Shortly after France has clambered into bed, the hyenas grow louder. Aimée lights a lamp and leaves the room for a moment. When she returns, it's with an egregiously oversized dagger. She enters the room, unsheathing it and raising it to her breast, while narrowing her eyes towards her daughter. Why does she look at her this way? It's an image rife with associations - my mind jumped instantly to Mario Bava - and it was here that I realized with a start that Denis was essentially letting the scene play out under the guise of a horror film!
It gets even better. Aimée calls for Protée, their houseboy. His appearance is disorienting; she calls out the door for him, but his voice responds from behind her, and she realizes that he's materialized outside the window. Just standing there, impassively, like a ghost, or a revenant (this particular image calls to mind Jacques Tourneur's I Walked With A Zombie, which allows one to entertain the possibility that Pedro Costa might have been influenced by this film when he cast the great Isaach De Bankolé in Casa de Lava, his enigmatic offshoot of Tourneur's classic).

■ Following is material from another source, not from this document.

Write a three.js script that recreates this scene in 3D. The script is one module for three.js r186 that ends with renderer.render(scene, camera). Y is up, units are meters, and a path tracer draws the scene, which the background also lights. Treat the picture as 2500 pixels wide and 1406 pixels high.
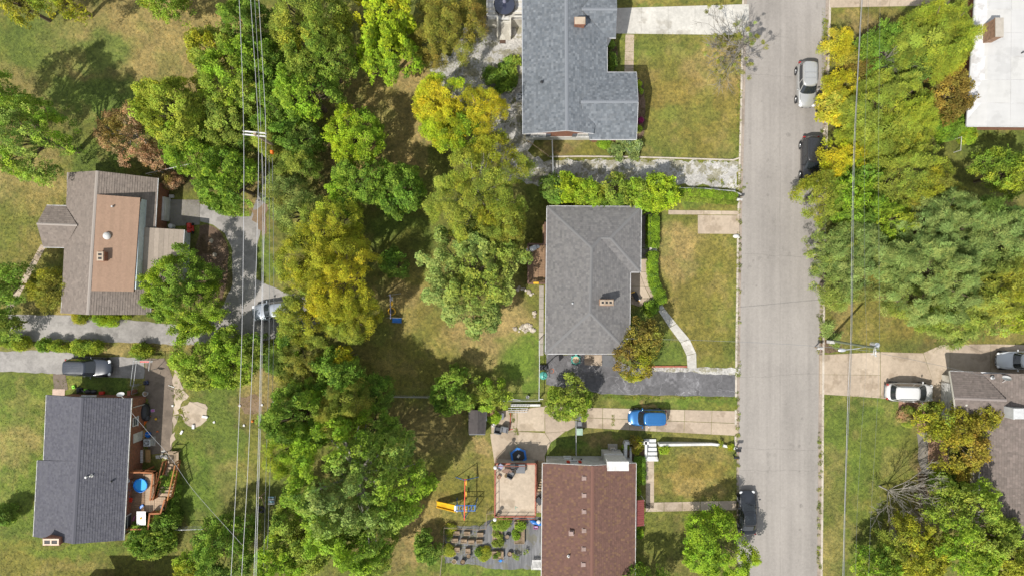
import * as THREE from 'three';
import { mergeGeometries, mergeVertices } from 'three/addons/utils/BufferGeometryUtils.js';
import { RoundedBoxGeometry } from 'three/addons/geometries/RoundedBoxGeometry.js';

// ---------- camera, sky, sun, exposure
const scene = new THREE.Scene();
const EYE = 70, PX = 1 / 24;                       // drone 70 m up; 24 pixels of the photograph to a metre of ground
const camera = new THREE.PerspectiveCamera(2 * Math.atan(1406 * PX / 2 / EYE) * 180 / Math.PI, 2500 / 1406, 1, 3000);
camera.position.set(0, EYE, 0); camera.up.set(0, 0, -1); camera.lookAt(0, 0, 0);
const SUN = new THREE.Vector3(-0.5, 1, 0.53).normalize();
{ // a hazy summer sky: pale towards the horizon, a soft bright patch round the sun
  const w = 256, h = 128, d = new Float32Array(w * h * 4), v = new THREE.Vector3();
  for (let j = 0, i = 0; j < h; j++) for (let k = 0; k < w; k++, i += 4) {
    const el = ((j + 0.5) / h - 0.5) * Math.PI, az = ((k + 0.5) / w - 0.5) * 2 * Math.PI; v.set(Math.cos(el) * Math.cos(az), Math.sin(el), Math.cos(el) * Math.sin(az));
    const y = Math.max(0, v.y), hz = Math.pow(1 - y, 2.2), g = Math.pow(Math.max(0, v.dot(SUN)), 10) * 0.35;
    d[i] = 0.40 + 0.29 * hz + g; d[i + 1] = 0.44 + 0.27 * hz + g * 0.97; d[i + 2] = 0.50 + 0.24 * hz + g * 0.9; d[i + 3] = 1;
  }
  const t = new THREE.DataTexture(d, w, h, THREE.RGBAFormat, THREE.FloatType); t.mapping = THREE.EquirectangularReflectionMapping; t.magFilter = THREE.LinearFilter; t.needsUpdate = true; scene.background = t; scene.environment = t;
}
const sun = new THREE.DirectionalLight(new THREE.Color(1, 0.95, 0.87), 4.1);
sun.position.copy(SUN).multiplyScalar(150); sun.castShadow = true; sun.shadow.radius = 1; sun.shadow.mapSize.set(4096, 4096);
Object.assign(sun.shadow.camera, { left: -70, right: 70, top: 50, bottom: -50, near: 10, far: 300 }); scene.add(sun); scene.add(sun.target);
const renderer = new THREE.WebGLRenderer({ antialias: true });
renderer.toneMapping = THREE.LinearToneMapping; renderer.toneMappingExposure = 1.27; renderer.shadowMap.enabled = true;

// ---------- helpers
function rng(seed) { let a = seed >>> 0; return () => { a = (a + 0x6d2b79f5) | 0; let t = Math.imul(a ^ (a >>> 15), 1 | a); t = (t + Math.imul(t ^ (t >>> 7), 61 | t)) ^ t; return ((t ^ (t >>> 14)) >>> 0) / 4294967296; }; }
const rnd = rng(7), rr = (a, b, f = rnd) => a + (b - a) * f();
const V = (x, y, z) => new THREE.Vector3(x, y, z), { PI, cos, sin, abs, min, max, floor, sqrt, pow, hypot, atan2, round } = Math;
const clamp = (x, a = 0, b = 1) => min(b, max(a, x)), mix = (a, b, t) => a + (b - a) * t, sm = (a, b, x) => { const t = clamp((x - a) / (b - a)); return t * t * (3 - 2 * t); };
// a pixel of the survey grid at height h, in metres
const at = (px, py, h = 0) => { const k = PX * (EYE - h) / EYE; return V((px - 1250) * k, h, (py - 703) * k); };
const hash = (x, y, s) => { let h = (Math.imul(x, 374761393) + Math.imul(y, 668265263) + Math.imul(s, 982451653)) | 0; h = Math.imul(h ^ (h >>> 13), 1274126177); return ((h ^ (h >>> 16)) >>> 0) / 4294967296; };
function vn(x, y, s = 0, per = 0) {
  const xi = floor(x), yi = floor(y); let fx = x - xi, fy = y - yi; fx = fx * fx * (3 - 2 * fx); fy = fy * fy * (3 - 2 * fy);
  const w = per ? (i) => ((i % per) + per) % per : (i) => i, x0 = w(xi), x1 = w(xi + 1), y0 = w(yi), y1 = w(yi + 1);
  return mix(mix(hash(x0, y0, s), hash(x1, y0, s), fx), mix(hash(x0, y1, s), hash(x1, y1, s), fx), fy);
}
function fbm(x, y, o, s = 0, per = 0, g = 0.55) { let a = 1, t = 0, n = 0; for (let i = 0; i < o; i++) { t += a * vn(x, y, s + i * 17, per); n += a; a *= g; x *= 2; y *= 2; per *= 2; } return t / n; }
const LUT = new Uint8Array(4097); for (let i = 0; i < 4097; i++) { const c = i / 4096; LUT[i] = round(255 * (c <= 0.0031308 ? c * 12.92 : 1.055 * pow(c, 1 / 2.4) - 0.055)); }
const enc = (c) => LUT[clamp(c) * 4096 | 0];
function tex(w, h, wm, hm, fn, wrap = THREE.RepeatWrapping, off = 0) {   // fn(x, y in metres) gives linear colour; uv are metres
  const d = new Uint8Array(w * h * 4);
  for (let j = 0, i = 0; j < h; j++) for (let k = 0; k < w; k++, i += 4) { const c = fn((k + 0.5) / w * wm, (j + 0.5) / h * hm, k, j); d[i] = enc(c[0]); d[i + 1] = enc(c[1]); d[i + 2] = enc(c[2]); d[i + 3] = 255; }
  const t = new THREE.DataTexture(d, w, h); t.wrapS = t.wrapT = wrap; t.colorSpace = THREE.SRGBColorSpace; t.magFilter = THREE.LinearFilter; t.minFilter = THREE.LinearFilter; t.repeat.set(1 / wm, 1 / hm); t.offset.set(off, off); t.needsUpdate = true; return t;
}
function gray(w, h, wm, hm, fn) {
  const d = new Uint8Array(w * h * 4);
  for (let j = 0, i = 0; j < h; j++) for (let k = 0; k < w; k++, i += 4) { const c = clamp(fn((k + 0.5) / w * wm, (j + 0.5) / h * hm, k, j)) * 255; d[i] = d[i + 1] = d[i + 2] = c; d[i + 3] = 255; }
  const t = new THREE.DataTexture(d, w, h); t.wrapS = t.wrapT = THREE.RepeatWrapping; t.magFilter = THREE.LinearFilter; t.minFilter = THREE.LinearFilter; t.repeat.set(1 / wm, 1 / hm); t.needsUpdate = true; return t;
}
const col = (c) => Array.isArray(c) ? new THREE.Color().setRGB(...c) : new THREE.Color(c);
const mat = (c, roughness = 0.8, metalness = 0, o = {}) => new THREE.MeshStandardMaterial({ color: col(c), roughness, metalness, side: THREE.DoubleSide, ...o });
const phys = (c, roughness, metalness, o) => new THREE.MeshPhysicalMaterial({ color: col(c), roughness, metalness, side: THREE.DoubleSide, ...o });

// geometry: everything non-indexed with position, normal and uv in metres
function metric(g) {
  if (g.index) g = g.toNonIndexed();
  if (!g.attributes.normal) g.computeVertexNormals();
  const p = g.attributes.position, n = g.attributes.normal, uv = new Float32Array(p.count * 2);
  for (let i = 0; i < p.count; i += 3) {
    const ax = abs(n.getX(i) + n.getX(i + 1) + n.getX(i + 2)), ay = abs(n.getY(i) + n.getY(i + 1) + n.getY(i + 2)), az = abs(n.getZ(i) + n.getZ(i + 1) + n.getZ(i + 2));
    for (let k = i; k < i + 3; k++) { const x = p.getX(k), y = p.getY(k), z = p.getZ(k); if (ay >= ax && ay >= az) { uv[k * 2] = x; uv[k * 2 + 1] = z; } else if (ax >= az) { uv[k * 2] = z; uv[k * 2 + 1] = y; } else { uv[k * 2] = x; uv[k * 2 + 1] = y; } }
  }
  g.setAttribute('uv', new THREE.BufferAttribute(uv, 2));
  for (const k of Object.keys(g.attributes)) if (!['position', 'normal', 'uv', 'color'].includes(k)) g.deleteAttribute(k);
  return g;
}
const merge = (...gs) => { gs = gs.flat(9); return gs.length === 1 ? gs[0] : mergeGeometries(gs); };
// box: centre x,z, bottom y
function box(w, h, d, x, y, z, ry = 0, rx = 0, rz = 0) { const g = new THREE.BoxGeometry(w, h, d); if (rx) g.rotateX(rx); if (rz) g.rotateZ(rz); if (ry) g.rotateY(ry); g.translate(x, y + h / 2, z); return metric(g); }
function rbox(w, h, d, r, x, y, z, ry = 0) { const g = new RoundedBoxGeometry(w, h, d, 2, r); if (ry) g.rotateY(ry); g.translate(x, y + h / 2, z); return metric(g); }
function cyl(r0, r1, h, x, y, z, n = 12) { const g = new THREE.CylinderGeometry(r1, r0, h, n); g.translate(x, y + h / 2, z); return metric(g); }
function ball(r, x, y, z, sx = 1, sy = 1, sz = 1) { const g = new THREE.SphereGeometry(r, 12, 8); g.scale(sx, sy, sz); g.translate(x, y, z); return metric(g); }
function lathe(prof, x, y, z, n = 20) { const g = new THREE.LatheGeometry(prof.map(([a, b]) => new THREE.Vector2(a, b)), n); g.translate(x, y, z); return metric(g); }
function torus(R, r, x, y, z, flat = true, n = 24) { const g = new THREE.TorusGeometry(R, r, 6, n); if (flat) g.rotateX(PI / 2); g.translate(x, y, z); return metric(g); }
// straight bar between two points
function bar(a, b, r0, r1 = r0, n = 6) {
  const d = b.clone().sub(a), L = d.length(), g = new THREE.CylinderGeometry(r1, r0, L, n, 1); g.translate(0, L / 2, 0);
  g.applyQuaternion(new THREE.Quaternion().setFromUnitVectors(V(0, 1, 0), d.normalize())); g.translate(a.x, a.y, a.z); return metric(g);
}
function beam(a, b, w, h) {      // rectangular beam between two points, h upwards
  const d = b.clone().sub(a), L = d.length(), g = new THREE.BoxGeometry(w, h, L), m = new THREE.Matrix4();
  const z = d.normalize(), x = V(0, 1, 0).cross(z); if (x.lengthSq() < 1e-6) x.set(1, 0, 0); x.normalize(); m.makeBasis(x, z.clone().cross(x), z); g.applyMatrix4(m);
  g.translate((a.x + b.x) / 2, (a.y + b.y) / 2, (a.z + b.z) / 2); return metric(g);
}
function tube(pts, r, n = 5, r1 = r) {
  const out = []; for (let i = 0; i < pts.length - 1; i++) { const k = (j) => mix(r, r1, j / (pts.length - 1)); out.push(bar(pts[i], pts[i + 1], k(i), k(i + 1), n)); } return merge(out);
}
function hose(pts, r, seg = 24) { return metric(new THREE.TubeGeometry(new THREE.CatmullRomCurve3(pts), seg, r, 5)); }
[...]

Protée enters with his rifle and looks down at France, who watches him shyly from the bed. But we see his perspective before we see hers, and so we're presented with this seemingly isolated shot of a littler girl glowering up at the camera. As with the opening conjunction of shots, there's nothing literally out of the ordinary here - France is looking up at her friend, afraid to be her normal convivial self in her mother's presence - but the order in which they occur adds to the growing unease of the sequence. Something is awry.
This is exacerbated with an abrupt cut to Aimée, who glances over her shoulder and sends a terse and anxious look - not towards Protée or France, but to the exchange occurring between them. Again, she appears on edge. She wants to be in control of this situation, but isn't.
The lamps are put out. The night has a different color than it did before - it's cooler now, darker, stranger. Aimée and France return to the bed. After a few moments, France's little head perks up, and she once again regards Protée. Her gaze - the camera's - pushes in on him as he sits in the darkness, weapon in hand. He offers a hint of a smile. We don't see the response. The sequence ends.
Why did Denis stage the scene this way? Because: Aimée has invited Protée to spend the night in her room. It was the only way to stage it.
I have to mention the last shot, which I can only respond to as a filmmaker. I don't know if it was scripted, or if the film was conceived to end this way; I have to believe that it was, but regardless, it's one of those shots that, from the very first frame, is entirely conclusive. It carries the weight of the entire film, and effortlessly sends it off. Sometimes when you're shooting, these shots will randomly present themselves to you, and you'll realize that this is how the film will end. Likewise, when you're viewing a film, those shots maintain the same intrinsic significance, and you watch them hoping against hope that the film will indeed go out on this note.
They usually do. Chocolat is, through and through, a wonderful film, but I feel that it is with this shot that Denis truly began the overture that she's still sustaining, 21 years later.
Next up: J'ai Pas Sommeil .
Posted by David Lowery at June 17, 2009 12:53 PM
Comments
A lovely post - thank you. I very much agree with your last sentence.
Posted by: Catherine Grant at June 21, 2009 6:31 AM
Many thanks, Catherine. I'm seeing the new one tomorrow - I can't wait!